Хуже того, агрессивный хоккеист из «Филадельфии флайерс» Бобби Кларк как раз тогда, в 1972 году, когда был «развеян миф о непобедимости канадских профессионалов», устроил охоту за Валерием Харламовым, который для меня, как уже было сказано выше, значил не меньше, чем Владислав Третьяк или потом Хельмут Балдерис, – то есть находился в статусе абсолютного кумира. Больше того, на слуху были события в Чили, хроника которых оставила след в моем детском альбоме для рисования. Америка была виновата в убийстве Сальвадора Альенде, а Пиночет был очень похож на полицейских в темных очках из книги Михалкова.
Правда, одновременно это была эпоха частого и дружелюбного общения американского и советского лидеров – именно в те годы они принимали решение об ограничении стратегических наступательных вооружений. Ричард Никсон казался не менее заметной и значимой фигурой, чем Брежнев. К тому же (и этого в СССР толком не знали) он проводил родственную нам политику вмешательства государства в экономику; 15 августа 1971 года и вовсе было введено регулирование зарплат и цен. (Узнав об этом, будущий председатель Федеральной резервной системы Алан Гринспен упал на ровном месте в собственном доме и на всю жизнь повредил себе спину, что стало живым напоминанием о кошмаре централизованного планирования в условиях рыночной экономики.) Во-вторых, в тот же день Никсоном был объявлен запрет на конвертацию доллара в золото, что означало конец привязки американской валюты к тройской унции. А значит – крушение одного из главных принципов столь часто поминаемой ныне Бреттон-Вудской системы. В историю это событие вошло как «Никсон-шок». Спустя короткое время регулирование зарплат и цен естественным образом перестало действовать, а с инфляцией пришлось бороться уже администрации Джеральда Форда – после Уотергейтского скандала. Государственный интервенционизм по-никсоновски тоже пережил свой Уотергейт – экономический.
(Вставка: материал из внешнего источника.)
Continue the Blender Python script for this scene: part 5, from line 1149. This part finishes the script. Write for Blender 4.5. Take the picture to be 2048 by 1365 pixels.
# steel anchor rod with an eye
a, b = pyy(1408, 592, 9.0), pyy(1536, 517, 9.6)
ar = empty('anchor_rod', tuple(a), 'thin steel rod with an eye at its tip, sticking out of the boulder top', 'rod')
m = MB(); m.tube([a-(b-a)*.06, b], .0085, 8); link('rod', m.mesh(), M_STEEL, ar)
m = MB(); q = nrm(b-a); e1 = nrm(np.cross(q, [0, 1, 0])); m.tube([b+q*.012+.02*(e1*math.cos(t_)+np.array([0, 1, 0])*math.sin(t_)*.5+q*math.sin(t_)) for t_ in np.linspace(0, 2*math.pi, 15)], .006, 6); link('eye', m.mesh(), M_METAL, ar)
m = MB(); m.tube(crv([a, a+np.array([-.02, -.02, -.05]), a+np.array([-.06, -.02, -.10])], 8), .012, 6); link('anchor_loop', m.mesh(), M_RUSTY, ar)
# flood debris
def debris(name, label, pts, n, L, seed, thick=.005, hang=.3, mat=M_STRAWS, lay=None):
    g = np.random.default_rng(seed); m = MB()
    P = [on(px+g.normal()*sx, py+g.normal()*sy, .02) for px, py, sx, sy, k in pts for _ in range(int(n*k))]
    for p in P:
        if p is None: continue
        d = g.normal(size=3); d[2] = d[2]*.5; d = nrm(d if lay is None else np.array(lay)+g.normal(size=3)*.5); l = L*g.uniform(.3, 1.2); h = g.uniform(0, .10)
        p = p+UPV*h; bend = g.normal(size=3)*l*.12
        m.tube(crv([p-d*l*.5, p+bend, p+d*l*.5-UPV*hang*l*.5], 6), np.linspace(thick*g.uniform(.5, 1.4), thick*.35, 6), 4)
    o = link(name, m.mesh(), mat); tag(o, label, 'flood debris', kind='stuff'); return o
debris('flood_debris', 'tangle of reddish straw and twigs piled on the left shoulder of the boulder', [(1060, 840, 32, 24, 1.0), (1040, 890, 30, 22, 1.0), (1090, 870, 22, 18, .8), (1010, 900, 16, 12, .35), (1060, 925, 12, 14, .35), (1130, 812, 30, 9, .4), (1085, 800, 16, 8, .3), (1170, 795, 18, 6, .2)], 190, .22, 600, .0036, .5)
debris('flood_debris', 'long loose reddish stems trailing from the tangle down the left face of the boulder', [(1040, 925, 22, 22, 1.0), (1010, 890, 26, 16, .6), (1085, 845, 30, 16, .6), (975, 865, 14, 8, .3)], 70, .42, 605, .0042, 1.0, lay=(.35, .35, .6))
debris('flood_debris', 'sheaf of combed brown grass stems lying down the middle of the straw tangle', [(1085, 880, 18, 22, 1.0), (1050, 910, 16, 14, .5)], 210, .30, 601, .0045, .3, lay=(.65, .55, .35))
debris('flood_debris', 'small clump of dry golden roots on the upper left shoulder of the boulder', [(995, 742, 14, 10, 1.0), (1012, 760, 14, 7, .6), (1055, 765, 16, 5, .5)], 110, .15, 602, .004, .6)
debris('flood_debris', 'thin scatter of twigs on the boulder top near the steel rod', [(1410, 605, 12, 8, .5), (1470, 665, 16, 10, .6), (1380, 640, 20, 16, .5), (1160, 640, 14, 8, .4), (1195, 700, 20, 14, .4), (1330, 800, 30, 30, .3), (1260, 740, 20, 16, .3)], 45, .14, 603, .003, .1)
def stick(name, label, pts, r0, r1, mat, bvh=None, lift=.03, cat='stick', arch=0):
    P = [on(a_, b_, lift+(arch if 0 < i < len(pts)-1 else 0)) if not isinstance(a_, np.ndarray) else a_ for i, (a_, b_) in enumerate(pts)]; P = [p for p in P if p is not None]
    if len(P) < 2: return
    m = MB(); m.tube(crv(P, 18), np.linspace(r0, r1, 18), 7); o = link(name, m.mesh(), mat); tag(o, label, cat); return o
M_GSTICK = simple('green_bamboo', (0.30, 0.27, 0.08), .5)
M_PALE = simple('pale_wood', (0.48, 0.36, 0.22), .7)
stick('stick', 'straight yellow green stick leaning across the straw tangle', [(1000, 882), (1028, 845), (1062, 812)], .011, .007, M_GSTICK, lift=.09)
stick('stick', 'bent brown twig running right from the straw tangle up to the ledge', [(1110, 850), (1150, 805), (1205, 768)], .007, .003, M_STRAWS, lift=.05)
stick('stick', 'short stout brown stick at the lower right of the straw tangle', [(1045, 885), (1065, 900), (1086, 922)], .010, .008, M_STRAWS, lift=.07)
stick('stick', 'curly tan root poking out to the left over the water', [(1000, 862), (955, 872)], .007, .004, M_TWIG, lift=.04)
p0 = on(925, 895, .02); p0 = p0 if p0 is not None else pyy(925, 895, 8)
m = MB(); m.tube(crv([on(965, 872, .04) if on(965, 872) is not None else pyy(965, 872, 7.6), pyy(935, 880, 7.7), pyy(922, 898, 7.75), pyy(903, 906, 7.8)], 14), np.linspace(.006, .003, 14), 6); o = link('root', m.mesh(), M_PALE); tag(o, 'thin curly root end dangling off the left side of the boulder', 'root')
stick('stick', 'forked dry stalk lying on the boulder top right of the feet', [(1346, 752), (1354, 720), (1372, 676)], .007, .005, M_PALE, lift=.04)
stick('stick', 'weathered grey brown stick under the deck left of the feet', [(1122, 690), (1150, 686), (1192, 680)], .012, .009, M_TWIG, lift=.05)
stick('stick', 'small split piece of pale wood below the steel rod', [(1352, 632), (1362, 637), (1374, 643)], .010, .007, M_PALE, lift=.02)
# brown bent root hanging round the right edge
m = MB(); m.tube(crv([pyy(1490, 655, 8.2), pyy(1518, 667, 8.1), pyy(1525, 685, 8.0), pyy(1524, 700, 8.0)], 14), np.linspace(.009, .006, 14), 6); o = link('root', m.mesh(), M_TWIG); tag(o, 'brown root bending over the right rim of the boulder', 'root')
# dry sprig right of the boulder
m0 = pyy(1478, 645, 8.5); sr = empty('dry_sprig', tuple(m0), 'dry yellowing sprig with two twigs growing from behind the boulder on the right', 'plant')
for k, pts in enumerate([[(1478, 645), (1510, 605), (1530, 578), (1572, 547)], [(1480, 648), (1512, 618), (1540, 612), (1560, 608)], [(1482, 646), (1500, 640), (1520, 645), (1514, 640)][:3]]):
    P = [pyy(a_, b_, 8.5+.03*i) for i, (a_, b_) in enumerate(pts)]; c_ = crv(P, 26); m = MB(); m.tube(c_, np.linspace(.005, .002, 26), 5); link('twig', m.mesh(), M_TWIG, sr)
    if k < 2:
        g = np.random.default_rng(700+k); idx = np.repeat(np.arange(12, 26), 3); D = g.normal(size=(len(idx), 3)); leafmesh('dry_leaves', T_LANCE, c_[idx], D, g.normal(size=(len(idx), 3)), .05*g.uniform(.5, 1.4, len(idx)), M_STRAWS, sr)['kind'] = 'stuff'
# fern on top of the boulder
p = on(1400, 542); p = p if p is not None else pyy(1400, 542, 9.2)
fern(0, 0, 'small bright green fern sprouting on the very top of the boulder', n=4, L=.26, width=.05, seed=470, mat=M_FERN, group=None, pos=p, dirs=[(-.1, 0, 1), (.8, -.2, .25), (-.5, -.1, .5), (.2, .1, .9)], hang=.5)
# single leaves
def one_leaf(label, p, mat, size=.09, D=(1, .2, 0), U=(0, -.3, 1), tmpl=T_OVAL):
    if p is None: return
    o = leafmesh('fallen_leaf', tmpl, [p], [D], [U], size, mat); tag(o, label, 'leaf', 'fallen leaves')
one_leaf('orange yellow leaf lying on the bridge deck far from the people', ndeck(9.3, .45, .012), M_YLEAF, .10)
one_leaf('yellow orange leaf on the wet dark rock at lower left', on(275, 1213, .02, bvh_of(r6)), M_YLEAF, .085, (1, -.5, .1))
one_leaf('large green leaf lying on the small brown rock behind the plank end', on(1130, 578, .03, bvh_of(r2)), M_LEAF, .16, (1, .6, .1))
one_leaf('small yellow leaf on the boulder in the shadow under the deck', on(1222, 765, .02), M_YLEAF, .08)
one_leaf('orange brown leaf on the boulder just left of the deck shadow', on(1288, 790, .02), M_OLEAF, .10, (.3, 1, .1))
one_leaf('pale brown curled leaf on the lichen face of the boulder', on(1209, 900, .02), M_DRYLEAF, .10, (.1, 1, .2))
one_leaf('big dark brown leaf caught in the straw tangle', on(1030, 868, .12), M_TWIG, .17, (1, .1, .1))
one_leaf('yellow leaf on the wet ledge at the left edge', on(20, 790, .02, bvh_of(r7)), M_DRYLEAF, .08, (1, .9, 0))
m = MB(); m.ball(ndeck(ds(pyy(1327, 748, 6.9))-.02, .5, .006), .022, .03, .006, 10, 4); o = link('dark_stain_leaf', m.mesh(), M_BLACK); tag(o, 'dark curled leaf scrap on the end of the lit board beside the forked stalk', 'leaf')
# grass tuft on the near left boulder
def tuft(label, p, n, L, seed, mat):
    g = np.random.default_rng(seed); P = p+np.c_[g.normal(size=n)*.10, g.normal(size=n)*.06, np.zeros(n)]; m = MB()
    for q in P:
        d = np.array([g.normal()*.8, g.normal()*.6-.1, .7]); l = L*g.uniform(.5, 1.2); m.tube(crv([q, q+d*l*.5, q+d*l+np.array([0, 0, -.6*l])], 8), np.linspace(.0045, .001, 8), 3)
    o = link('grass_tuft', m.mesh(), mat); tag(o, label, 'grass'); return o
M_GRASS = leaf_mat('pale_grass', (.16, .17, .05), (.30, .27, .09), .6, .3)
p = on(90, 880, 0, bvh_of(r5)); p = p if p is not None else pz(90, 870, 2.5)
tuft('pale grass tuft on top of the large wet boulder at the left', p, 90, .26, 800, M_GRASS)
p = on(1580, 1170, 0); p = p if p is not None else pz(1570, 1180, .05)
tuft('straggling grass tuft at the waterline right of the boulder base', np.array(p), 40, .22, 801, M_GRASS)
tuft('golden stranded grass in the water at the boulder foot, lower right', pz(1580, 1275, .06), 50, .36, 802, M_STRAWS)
Словом, Никсон был во многом «наш человек». Жаль, что его подкосил Уотергейт.
… Девятого августа 1974 года Ричард Никсон взошел на трап вертолета, готового к вылету с лужайки Белого дома на авиабазу Эндрюс, откуда теперь уже экс-президент должен был отправиться в свое калифорнийское поместье. На трапе Никсон развернулся, сделал широкий жест руками, подняв два пальца вверх, и навсегда удалился из политической истории Америки и мира, в которой он оставил глубочайший след.
Жесткий до грубости, работоголик, ненавидимый своим народом за Уотергейт, и популярный политик в СССР, Китае и Израиле, виртуоз переговорных процессов в международных делах и не слишком умелый управленец в делах домашних и экономических, принял решение об отставке, четко рассчитав, что импичмент неизбежен. Но, как ни странно, в его отставке было больше эмоций, чем холодного расчета.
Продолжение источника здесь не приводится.